(173y) A Computational Study on Groasis Waterboxx Technology: The Feasibility of Developing Green Alternatives Made of Poly-Lactic Acid and Polybutylene Succinate

Developing water-saving technologies like the Groasis Waterboxx (GW) using environmentally friendly materials presents a reasonable idea to prevent the harmful impacts of the agricultural industry on the environment and society. In this study, we simulated the injection molding process of green GWs made from poly-lactic acid (PLA) and polybutylene succinate (PBS) to analyze their performance under rigorous conditions. Using Autodesk Moldflow, we investigated how different process parameters affected cycle time, energy consumption, and the final product's mechanical and visual qualities, comparing them with polypropylene (PP). Additionally, we simulated GW performance in the Sahara Desert using Abaqus. The simulations showed that PLA had shorter injection and cooling times compared to PP, resulting in a 44% and 56% reduction, respectively, indicating faster production. While PBS-based parts exhibited mechanical qualities similar to PP, PLA demonstrated lower shrinkage and warpage. However, environmental simulations suggested that PLA might not be practical in areas with high thermal stresses due to its glass transition temperature overlapping with ground temperature, leading to potential failure near the land surface.

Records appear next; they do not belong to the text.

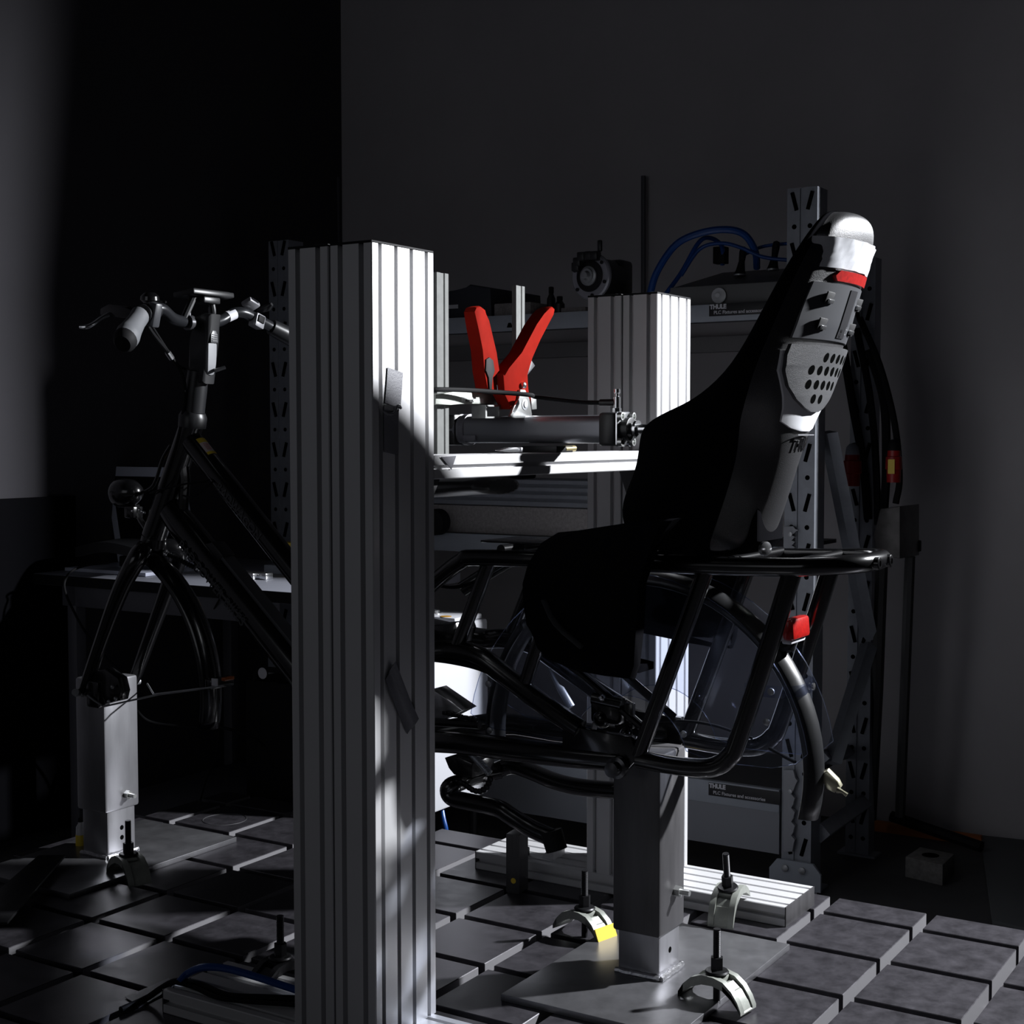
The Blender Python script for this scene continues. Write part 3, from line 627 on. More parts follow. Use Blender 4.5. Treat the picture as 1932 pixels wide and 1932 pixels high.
# fenders
def fender(cv, cz, R_, a0, a1, w, n=26):
    rows = []
    for i in range(n+1):
        a = math.radians(a0+(a1-a0)*i/n); row = []
        for k in range(9):
            s_ = -1+2*k/8; r_ = R_-.022*abs(s_)**2.2
            row.append(Vector((BU+w*s_, cv-r_*math.cos(a), cz+r_*math.sin(a))))
        rows.append(row)
    return rows
MB().grid(fender(1.156, .41, .327, -14, 112, .034), None).build('rear_fender', M_satin, bike).modifiers.new('thickness', 'SOLIDIFY').thickness = .003
MB().grid(fender(1.156, .41, .345, 140, 185, .030), None).build('rear_fender_front', M_satin, bike).modifiers.new('thickness', 'SOLIDIFY').thickness = .003
MB().grid(fender(2.553, .41, .352, -12, 66, .034), None).build('front_fender', M_black, bike).modifiers.new('thickness', 'SOLIDIFY').thickness = .003
foil = MB(); foil.prism([U(1545, 1462, BU), U(1560, 1455, BU), U(1580, 1475, BU), U(1586, 1487, BU), U(1574, 1497, BU), U(1560, 1490, BU)], (.012, 0, .004), .002); foil.tube([U(1580, 1490, BU), U(1590, 1494, BU), U(1598, 1500, BU)], [.006, .003, .004], 8)
foil.build('taped_fender_tip', mat('crumpled_foil', (.5, .48, .35), .2, .6), bike)
b = MB(); b.tube([U(165, 1312, 2.22), U(178, 1322, 2.22), U(196, 1333, 2.23), U(300, 1310, 2.27), U(422, 1294, 2.275)], .0022, 6, 1); b.tube([mir(U(165, 1312, 2.22)), U(290, 1310, 2.33), U(422, 1294, 2.34)], .0022, 6); b.build('fender_stay', M_galv, bike)
b = MB(); b.bb((BU-.036, 2.187, .43), (BU+.036, 2.206, .452), .003); b.build('fender_bracket', M_black, bike)
MB().box(U(405, 1287, 2.27), (.004, .016, .016), .001).build('fender_reflector', M_labelw, bike)
MB().box(U(430, 1280, 2.29), (.03, .012, .008), .002).build('side_reflector', mat('dark_orange', (.3, .07, .01), .3), bike)
b = MB(); s0 = U(310, 1042, BU+.01); s1 = U(372, 1073, BU+.02)
for k in range(15): 
    c = s0.lerp(s1, k/14); b.lathe(c, s1-s0, [(0, .0045), (.0025, .006), (.005, .0045)], 10)
b.ball(s0, .009, n=10); b.ball(s1, .008, n=10); b.build('steering_spring', M_dark, bike)
MB().ball(U(311, 1045, BU-.01), .006, n=10).ball(U(373, 1074, BU), .006, n=10).build('spring_eyes', M_bright, bike)
# rear reflector lamp
rc = U(1502, 1184, BU)
b = MB(); b.box(rc, (.078, .022, .036), .006, Matrix.Rotation(-.08, 3, 'X')); b.build('rear_reflector', M_refl, bike)
MB().box(rc+Vector((0, .004, -.021)), (.066, .018, .008), .003).build('reflector_base', M_labelw, bike)
MB().tube([rc+Vector((0, .012, -.024)), U(1490, 1218, BU), U(1465, 1225, BU)], .012, 10).build('reflector_mount', M_black, bike)
# clear wheel skirts
def skirt(u, nm):
    P = []; cv, cz = 1.166, .402
    for a in range(9, 175, 6): P.append((u, cv-.336*math.cos(math.radians(a)), cz+.336*math.sin(math.radians(a))))
    P += [(u, cv+.318, cz+.045), (u, cv+.285, cz+.030), (u, cv+.17, cz+.024)]
    for a in range(168, 10, -8): P.append((u, cv-.118*math.cos(math.radians(a)), cz+.118*math.sin(math.radians(a))))
    P += [(u, cv-.17, cz+.020), (u, cv-.27, cz+.022), (u, cv-.312, cz+.034)]
    o = MB().prism(P, (.0015, 0, 0)).build(nm, M_clear, bike); o['label'] = 'clear plastic wheel skirt'
    MB().tube([Vector(p) for p in P], .0008, 5, close=True).build('skirt_rim', M_cleartape, o)
    return o
skirt(2.2475, 'wheel_skirt'); skirt(2.371, 'wheel_skirt')
for px, py in ((922, 1290), (1455, 1305), (925, 1378), (1447, 1362), (1290, 1385)): 
    c = U(px, py, 2.246); MB().lathe(c, (-1, 0, 0), [(0, .006), (.003, .006), (.004, .003)], 14).build('skirt_screw', M_galv, bike)
b = MB(); rows = []
fr_ = U(1490, 1295, BU)
b.grid([[Vector((u, v, z+dz)) for u, v in ((2.245, fr_.y+.055), (2.245, fr_.y-.012), (2.275, fr_.y-.032), (2.345, fr_.y-.032), (2.375, fr_.y-.012), (2.375, fr_.y+.03))] for z, dz in ((fr_.z, -.010), (fr_.z, .010))], None)
o = b.build('skirt_bracket', M_cleartape, bike)
MB().lathe(Vector((2.33, fr_.y-.033, fr_.z)), (0, -1, 0), [(0, .006), (.003, .006), (.004, .003)], 14).build('skirt_screw', M_bright, bike)
MB().lathe(U(1168, 1447, 2.20), (-1, 0, 0), [(0, .019), (.012, .019), (.014, .013), (.030, .013), (.031, .006)], 24).build('axle_nut', mat('dark_axle', (.08, .08, .085), .25, .8), bike)
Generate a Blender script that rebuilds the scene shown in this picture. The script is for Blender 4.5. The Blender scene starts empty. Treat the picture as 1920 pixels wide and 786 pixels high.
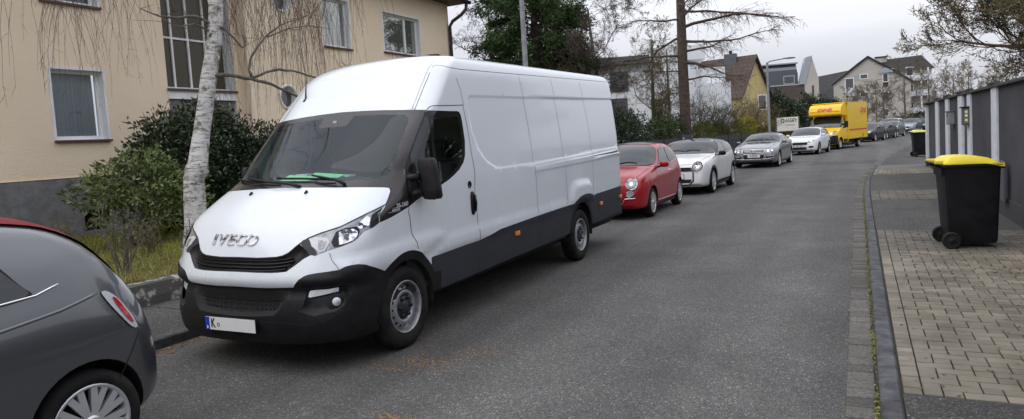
import bpy, bmesh, math, random
import numpy as np
from mathutils import Vector, Matrix, noise
from mathutils.bvhtree import BVHTree
from mathutils.geometry import delaunay_2d_cdt
R = math.radians
SC = bpy.context.scene
COL = SC.collection

# ---------------------------------------------------------------- camera
cam = bpy.data.objects.new('camera', bpy.data.cameras.new('camera')); COL.objects.link(cam); SC.camera = cam
yaw, pit, rol = 0.46795034, 0.07011545, -0.0612486
f0 = Vector((-math.sin(yaw), math.cos(yaw), 0)); r0 = Vector((math.cos(yaw), math.sin(yaw), 0)); u0 = Vector((0, 0, 1))
fw = f0*math.cos(pit)-u0*math.sin(pit); up = u0*math.cos(pit)+f0*math.sin(pit)
rr = r0*math.cos(rol)+up*math.sin(rol); uu = up*math.cos(rol)-r0*math.sin(rol)
M4 = Matrix((( rr.x, uu.x, -fw.x, 0), (rr.y, uu.y, -fw.y, 0), (rr.z, uu.z, -fw.z, 1.67445), (0, 0, 0, 1)))
cam.matrix_world = M4
cam.data.sensor_width = 36; cam.data.lens = 1295.445/1920*36; cam.data.shift_y = -(393-356.76)/1920
cam.data.clip_start = .05; cam.data.clip_end = 2000

# ---------------------------------------------------------------- sky and light (overcast)
w = bpy.data.worlds.new('World'); SC.world = w; w.use_nodes = True
nt = w.node_tree; nt.nodes.clear()
def N(t, k, **kw):
    n = t.nodes.new(k)
    for a, b in kw.items():
        if a in n.inputs: n.inputs[a].default_value = b
        else: setattr(n, a, b)
    return n
SUN_EL, SUN_AZ = 48, 215
sky = N(nt, 'ShaderNodeTexSky', sky_type='NISHITA', sun_disc=False, sun_elevation=R(SUN_EL), sun_rotation=R(SUN_AZ), dust_density=4.0, air_density=1.5, ozone_density=1.5)
hs = N(nt, 'ShaderNodeHueSaturation', Saturation=.22, Value=1.0)
tc = N(nt, 'ShaderNodeTexCoord'); mp = N(nt, 'ShaderNodeMapping'); mp.inputs['Scale'].default_value = (1, 1, 3.2)
cn = N(nt, 'ShaderNodeTexNoise', Scale=1.6, Detail=5, Roughness=.5)
cr = N(nt, 'ShaderNodeValToRGB'); cr.color_ramp.elements[0].position = .35; cr.color_ramp.elements[0].color = (.74, .755, .79, 1)
cr.color_ramp.elements[1].position = .68; cr.color_ramp.elements[1].color = (1.14, 1.14, 1.15, 1)
# cloud deck: even brightness from horizon to zenith, mixed over the clear sky
deck = N(nt, 'ShaderNodeRGB'); deck.outputs[0].default_value = (12.5, 12.7, 13.6, 1)
mixd = N(nt, 'ShaderNodeMixRGB', blend_type='MIX'); mixd.inputs[0].default_value = .86
mul = N(nt, 'ShaderNodeMixRGB', blend_type='MULTIPLY'); mul.inputs[0].default_value = 1
bg = N(nt, 'ShaderNodeBackground', Strength=.105); wo = N(nt, 'ShaderNodeOutputWorld')
L = nt.links.new
L(tc.outputs['Generated'], mp.inputs[0]); L(mp.outputs[0], cn.inputs['Vector']); L(cn.outputs[0], cr.inputs[0])
# overcast sky: the zenith is about three times as bright as the horizon
sx = N(nt, 'ShaderNodeSeparateXYZ'); L(tc.outputs['Generated'], sx.inputs[0]); gr = N(nt, 'ShaderNodeMapRange'); gr.inputs['To Min'].default_value = .34; gr.inputs['To Max'].default_value = 1.0; L(sx.outputs[2], gr.inputs[0])
dm = N(nt, 'ShaderNodeMixRGB', blend_type='MULTIPLY'); dm.inputs[0].default_value = 1; L(deck.outputs[0], dm.inputs[1]); L(gr.outputs[0], dm.inputs[2])
L(sky.outputs[0], hs.inputs['Color']); L(hs.outputs[0], mixd.inputs[1]); L(dm.outputs[0], mixd.inputs[2])
L(mixd.outputs[0], mul.inputs[1]); L(cr.outputs[0], mul.inputs[2]); L(mul.outputs[0], bg.inputs['Color']); L(bg.outputs[0], wo.inputs[0])
sd = bpy.data.lights.new('sun', 'SUN'); sd.energy = .6; sd.angle = R(70); sd.color = (1, .96, .9)
so = bpy.data.objects.new('sun', sd); COL.objects.link(so)
az = R(SUN_AZ); el = R(SUN_EL)
sdir = Vector((math.sin(az)*math.cos(el), math.cos(az)*math.cos(el), math.sin(el)))
so.rotation_euler = sdir.to_track_quat('Z', 'Y').to_euler()
SC.view_settings.view_transform = 'Standard'; SC.view_settings.look = 'None'; SC.view_settings.gamma = 1; SC.view_settings.exposure = .64
SC.render.film_transparent = False
try:
    SC.cycles.max_bounces = 7; SC.cycles.transparent_max_bounces = 16; SC.cycles.use_denoising = True
except Exception: pass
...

Despite its biodegradability, PBS demonstrated a high safety factor of approximately 82% compared to PP samples. Although the injection of PBS consumes more energy due to higher required pressure, replacing PP with PBS is justified considering its efficiency and eco-friendliness. These findings align with experimental results reported by the manufacturer and emphasize the importance of considering both performance and environmental factors when developing sustainable agricultural technologies.